Tal interpretación de nuestro pasado es profundamente errónea, pues oculta varios hechos. Uno es que aquel régimen no fue una dictadura de unas camarillas, sino de una clase, la burguesía, así como pequeña burguesía y sectores de las clases medias que, en su inmensa mayoría apoyó la dictadura, y bajo cuya enorme influencia continúa un estado, la cúspide funcionarial del cual está, en gran parte, ocupada por individuos que juraron lealtad a aquel régimen fascista. El caso del Tribunal Supremo es un ejemplo de ello. Y grandes sectores de la judicatura jugaron un papel clave en la represión de aquel estado. Indicar que gran número de miembros que juraron tal lealtad no tenían otra alternativa, es negar que miles y miles de exiliados no quisieron realizar aquel juramento, pagando un coste personal elevado, permaneciendo en el exilio. El hecho es que, bien por convicción, bien por oportunismo, se identificaron y aceptaron aquel régimen, que les permitió poder alcanzar las cotas de responsabilidad y poder negadas a otros que no quisieron, por mera coherencia democrática, aceptar aquel régimen.

Ahora bien, la juventud de este país (a la que se le ha negado su historia) debiera conocer que su situación es excepcional en Europa pues, cuando se estableció la democracia, tales funcionarios del Estado fascista no tuvieron que explicarse y justificar su comportamiento, tal como tuvieron que hacer colaboracionistas con regímenes nazis o fascistas parecidos en Europa. De nuevo, el Pacto del Silencio (que lo hubo), sobre el cual se basó la transición, hace que la juventud no conozca que en Alemania, por ejemplo, aquellos jueces que habían firmado lealtad al movimiento nazi tuvieron que pasar el proceso de desnazificación, mostrando que su comportamiento judicial no había beneficiado a aquel régimen, llevando siempre una señal de advertencia, que no podía desaparecer por un nuevo juramento a la Constitución. Un juramento no borra un pasado.

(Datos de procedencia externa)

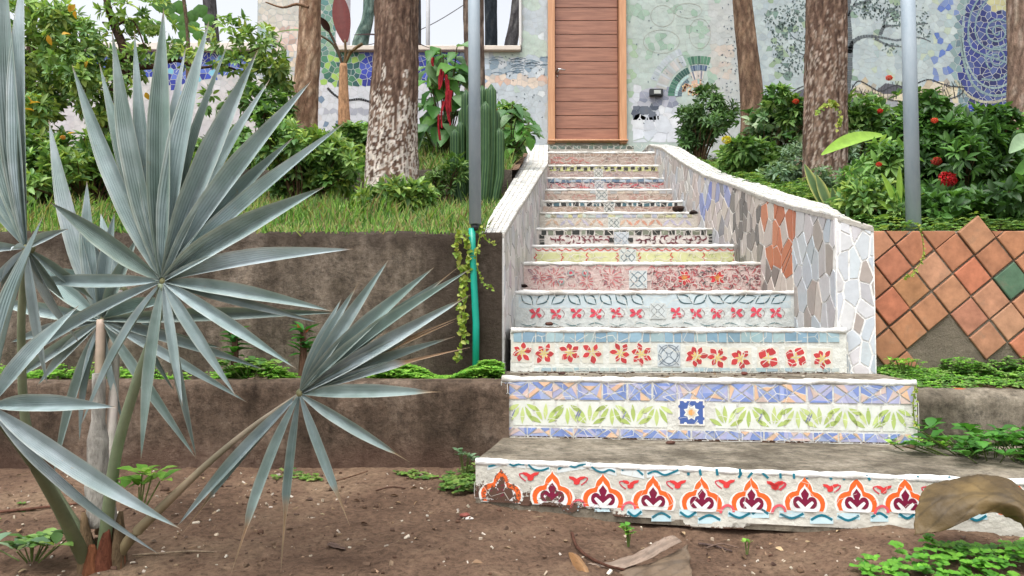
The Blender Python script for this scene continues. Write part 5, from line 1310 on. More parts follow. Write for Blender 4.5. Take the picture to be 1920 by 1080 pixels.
for px, py, rx, ry, n, dy in ((60, 40, 90, 70, 230, 0), (160, 50, 70, 60, 170, -.2), (60, 150, 80, 80, 230, .1), (150, 140, 70, 70, 200, -.3), (110, 230, 60, 60, 150, 0), (30, 250, 50, 70, 110, 0), (215, 90, 34, 50, 70, 0), (270, 25, 60, 34, 80, 0), (300, 90, 44, 34, 46, 0), (360, 75, 34, 26, 30, 0), (430, 60, 40, 44, 60, 0), (485, 85, 40, 40, 90, .1), (450, 120, 34, 30, 60, 0), (500, 150, 44, 44, 120, .2), (470, 190, 40, 24, 60, .2), (400, 110, 30, 20, 26, 0), (340, 110, 26, 16, 22, 0), (230, 20, 34, 30, 50, 0), (395, 190, 14, 26, 22, 0), (185, 200, 26, 40, 40, -.2)):
    cp = P(px, py, 6.9 + dy); blob_leaves(lv, cp, (rx / F * 6.9, min(.5, rx / F * 6.9), ry / F * 6.9), int(n * (.75 if px < 200 else .3 if px < 420 or px > 420 and py < 130 else .42)), 7, .09, .036, LT_, b0, up=.2, droop=.5)
for _ in range(16):
    x, y = rnd.choice([(135, 22), (108, 68), (120, 256), (25, 90), (280, 170), (60, 200), (170, 110)]); p = P(x + rnd.gauss(0, 9), y + rnd.gauss(0, 8), 6.4) - b0; lv.add(p, rv(), rv() + Vector((0, -.6, 0)), .09, .045, jit(S(210, 166, 62), .15))
lv.build('crown', M['leaf'], t)
lv = Leaves(); t2 = thing('sea_grape', 'branch of big round backlit leaves high at upper left', 'tree', tuple(P(350, 140, 8.2))); b1 = P(350, 140, 8.2)
for x, y, L in ((318, 5, .16), (345, 22, .18), (372, 8, .16), (358, 40, .15), (335, 0, .16), (388, 26, .13), (300, -8, .2), (372, 56, .13), (350, 56, .14), (326, 24, .13), (360, 18, .15), (341, 40, .12)):
    p = P(x, y, 8.2) - b1; lv.add(p, Vector((rnd.uniform(-.5, .5), 0, -1)), Vector((0, -1, .2)), L, L * 1.1, jit(S(84, 130, 60), .2))
lv.build('leaf', M['leaf'], t2, fold=.08); mb = MB(); mb.tube(smooth_pts([tuple(P(x, y, 8.2) - b1) for x, y in ((352, 230), (354, 120), (350, 40), (340, -30))], 4), [.03] * 5 + [.02] * 8, 7, S(96, 80, 66)); mb.build('trunk', M['bark'], t2)

# left terraces
bush('yellow green hedge plant filling the left terrace behind the fan palm', [(110, 310, 90, 44, 220), (220, 310, 70, 44, 150), (40, 330, 60, 60, 150), (330, 310, 50, 34, 120), (130, 370, 80, 34, 120)], 5.9, 7, .085, .034, G_M + G_Y[:1], yr=.5, flowers=((322, 262, .028, RF), (118, 258, .02, S(216, 160, 60))))
bush('bushy green shrub below the slim pale trunk', [(575, 300, 70, 46, 260), (520, 270, 44, 44, 120), (610, 335, 40, 26, 70), (548, 345, 40, 26, 80)], 5.5, 8, .075, .028, G_M + G_Y[:1], yr=.4)
bush('low leafy shrub under the banana plant', [(650, 262, 40, 22, 110), (690, 262, 30, 20, 70), (620, 268, 30, 20, 70)], 7.0, 7, .085, .036, G_M)
bush('low straggly weeds right of the whitewashed trunk', [(810, 355, 30, 34, 60), (835, 345, 26, 40, 50)], 5.6, 5, .07, .018, G_M, yr=.2, name='weeds', cat='plant')
bush('dark undergrowth plant on the upper terrace behind the cactus', [(820, 270, 40, 30, 100), (960, 285, 36, 20, 60)], 7.4, 6, .085, .034, G_D + G_M, name='undergrowth')
bush('tall leafy weed clump at the foot of the whitewashed trunk', [(735, 372, 46, 22, 70), (690, 385, 30, 16, 40), (780, 372, 24, 24, 34)], 4.55, 6, .08, .026, G_Y + G_M, yr=.2, name='weeds', cat='plant')
bush('leafy green shrub between the white parapet top and the mural', [(955, 250, 30, 40, 90), (985, 262, 30, 30, 80), (975, 222, 24, 22, 40)], 7.9, 6, .12, .055, G_M, droop=.6)
bush('shrub clump left of the slim pale trunk, dark behind the palm', [(505, 205, 36, 40, 100), (420, 310, 50, 36, 90), (480, 320, 60, 40, 110)], 6.5, 7, .085, .034, G_D + G_M)

def chenille(label, blobs, tassels, Y, basepx):
    b_ = P(*basepx, Y); b_.z = gz(b_.x, Y); t = thing('chenille_plant', label, 'plant', tuple(b_)); lv = Leaves(); mb = MB()
    for x, y, L in blobs:
        p = P(x, y, Y + rnd.uniform(-.2, .2)) - b_; d = Vector((rnd.uniform(-1, 1), rnd.uniform(-.6, .1), rnd.uniform(-.9, -.1))); lv.add(p, d, Vector((0, -.6, 1)) + rv() * .3, L, L * .66, jit(rnd.choice([S(96, 150, 60), S(74, 126, 56), S(120, 156, 110), S(88, 128, 84)]), .12))
        if rnd.random() < .35: mb.tube(smooth_pts([(rnd.uniform(-.05, .05), 0, 0), (p.x * .6, p.y * .5, p.z * .6), tuple(p)], 4), .006, 5, S(88, 82, 58))
    lv.build('foliage', M['leaf'], t); mb.build('stem', M['bark'], t)
    for x, y, y1 in tassels:
        a = P(x, y, Y - .25) - b_; e = P(x + rnd.uniform(-4, 4), y1, Y - .25) - b_; mb = MB(); sp = smooth_pts([tuple(a), tuple(a.lerp(e, .5) + Vector((rnd.uniform(-.02, .02), 0, 0))), tuple(e)], 8)
        mb.tube(sp, [.0105 * (1 - .4 * i / len(sp)) for i in range(len(sp))], 8, S(138, 34, 42), rough=1.2); mb.build('flower_tassel', M['bark'], t)
    return t
cb_ = [(rnd.gauss(x, 9), rnd.gauss(y, 8), rnd.uniform(.15, .24)) for x, y, n in ((822, 95, 7), (845, 105, 6), (815, 130, 8), (850, 130, 8), (865, 135, 4), (805, 165, 6), (850, 165, 6), (860, 185, 6), (805, 200, 6), (820, 215, 5), (838, 240, 5), (805, 235, 4), (862, 215, 5), (835, 150, 6)) for _ in range(n)]
chenille('tall plant hung with long red tassels between the thick trunk and the cactus', cb_, [(827, 130, 166), (836, 140, 200), (841, 165, 225), (822, 215, 263), (812, 108, 124), (846, 170, 210), (832, 190, 240), (830, 134, 160), (840, 150, 190), (844, 180, 235), (824, 140, 168), (838, 170, 228)], 6.9, (832, 300))
chenille('smaller plant with a short red tassel right of the cactus', [(rnd.gauss(x, 9), rnd.gauss(y, 8), rnd.uniform(.12, .2)) for x, y, n in ((940, 205, 6), (965, 215, 7), (985, 235, 7), (950, 240, 6), (990, 255, 6), (960, 265, 6)) for _ in range(n)], [(930, 205, 246), (934, 212, 236)], 7.3, (955, 300))

# cactus
b_ = P(890, 385, 5.7); b_.z = gz(b_.x, 5.7); t = thing('column_cactus', 'clump of tall ribbed green cactus columns behind the left grey pole', 'cactus', tuple(b_))
for x, ytop, r, dy in ((853, 242, .034, 0), (864, 228, .034, .06), (874, 168, .036, .12), (884, 190, .036, 0), (894, 175, .036, .12), (904, 160, .036, .05), (913, 166, .036, .12), (921, 158, .036, 0), (929, 205, .034, .08), (936, 240, .034, 0), (868, 200, .034, .16), (910, 190, .034, -.07)):
    mb = MB(); top = P(x, ytop, 5.7 + dy) - b_; n = 27; vs = []; cs = []; m = 20
    x0 = (x - 890) / F * 5.7 * .7
    for i in range(m + 1):
        f_ = i / m; z = lerp(-.05, top.z, f_); rr_ = r * (1 if f_ < .93 else math.sqrt(max(.02, 1 - ((f_ - .93) / .07) ** 2))) * (.7 + .3 * min(1, f_ * 5))
        cx_ = lerp(x0, top.x, min(1, f_ * 2.2)); 
        for j in range(n):
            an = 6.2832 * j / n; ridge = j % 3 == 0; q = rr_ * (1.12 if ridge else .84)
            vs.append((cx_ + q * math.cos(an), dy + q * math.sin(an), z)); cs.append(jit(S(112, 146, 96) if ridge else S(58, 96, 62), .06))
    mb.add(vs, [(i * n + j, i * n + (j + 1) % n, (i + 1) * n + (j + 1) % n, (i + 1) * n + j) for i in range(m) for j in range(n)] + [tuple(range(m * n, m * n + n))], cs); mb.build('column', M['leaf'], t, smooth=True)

# banana plant with maroon leaves
Yb = 8.3; b_ = P(645, 245, Yb); t = thing('banana_plant', 'thin banana plant with a tall maroon leaf, right of the slim pale trunk', 'plant', tuple(b_))
mb = MB(); sp = smooth_pts([tuple(P(x, y, Yb) - b_) for x, y in ((648, 262), (646, 230), (644, 170), (644, 120))], 5); mb.tube(sp, [.085 - .05 * i / len(sp) for i in range(len(sp))], 12, S(182, 142, 108), rough=.1); mb.build('stem', M['bark'], t, smooth=True)
MAR_ = S(118, 52, 50); DMB = S(58, 36, 34)
mb = MB(); mb.tube(smooth_pts([tuple(P(x, y, Yb) - b_) for x, y in ((644, 125), (648, 100), (647, 75))], 4), .014, 7, S(120, 96, 60)); mb.tube(smooth_pts([tuple(P(x, y, Yb) - b_) for x, y in ((643, 125), (632, 90), (614, 52))], 4), .014, 7, S(92, 70, 50)); mb.tube(smooth_pts([tuple(P(x, y, Yb) - b_) for x, y in ((645, 125), (658, 98), (680, 82))], 4), .018, 7, S(128, 104, 66)); mb.tube(smooth_pts([tuple(P(x, y, Yb) - b_) for x, y in ((643, 122), (625, 84), (600, 66))], 4), .012, 7, S(92, 84, 56)); mb.build('stalk', M['leaf'], t, smooth=True)
for a_, e_, wd, c_, nn, sg in (((648, 80, 0), (634, -16, .1), 34, MAR_, (0, -1, .1), 0), ((618, 60, 0), (600, 32, -.1), 14, DMB, (0, -1, .3), 0), ((664, 66, -.1), (812, 82, .4), 20, DMB, (0, -.5, 1), .15), ((600, 66, 0), (500, 56, .2), 16, S(120, 150, 104), (0, -.5, 1), .2)):
    mb = MB(); blade(mb, P(a_[0], a_[1], Yb + a_[2]) - b_, P(e_[0], e_[1], Yb + e_[2]) - b_, wd / F * Yb, 16, .15, c_, sag=sg, nrm=nn); mb.build('leaf', M['leaf'], t, smooth=True)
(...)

De ahí que la juventud en este país no conoce que sería impensable hoy, en Europa, que un Tribunal Supremo permitiera al partido fascista (que está prohibido en Alemania) que denunciara a un juez por haber analizado las atrocidades cometidas por el régimen nazi, llevándolo a los tribunales. Esta situación es totalmente impensable hoy en una Europa democrática. Y todavía más impensable es que a los miembros que juraron lealtad al régimen fascista se les permitiera decidir sobre tal caso. Es un hecho bochornoso que debería cubrir de vergüenza a la Corte Suprema y a España.

Es obvio que los miembros de la Corte Suprema no sienten tal vergüenza, pues incluso se sienten ofendidos y maltratados frente al creciente rechazo nacional e internacional de su comportamiento. Esta falta de vergüenza es un indicador más de su escasa sensibilidad democrática, que debiera ofender a cualquier persona con mínimos sentimientos democráticos. Refugiarse en meros legalismos para explicar el caso Garzón, o interpretarlo como meros conflictos interpersonales es diluir la responsabilidad histórica de lo que está pasando en nuestro país. Es más, su comportamiento está deslegitimando rápidamente a aquel Tribunal, que está alcanzando el mismo nivel de desprestigio que ya alcanzó el Tribunal Constitucional. No son los críticos, sino ellos mismos, los que están desacreditando a tal tribunal. Todo el estado debe estar al servicio de la población española, la mayoría de la cual pertenece a las clases populares. Su poder deriva de ellas y es injusto que unos jueces que se aprovecharon en su proyecto personal de la existencia de aquella horrible dictadura ahora sean más sensibles a las demandas de sus herederos que a la peticiones de sus víctimas, que atendió el juez Garzón.¿Hasta cuándo continuará esta situación?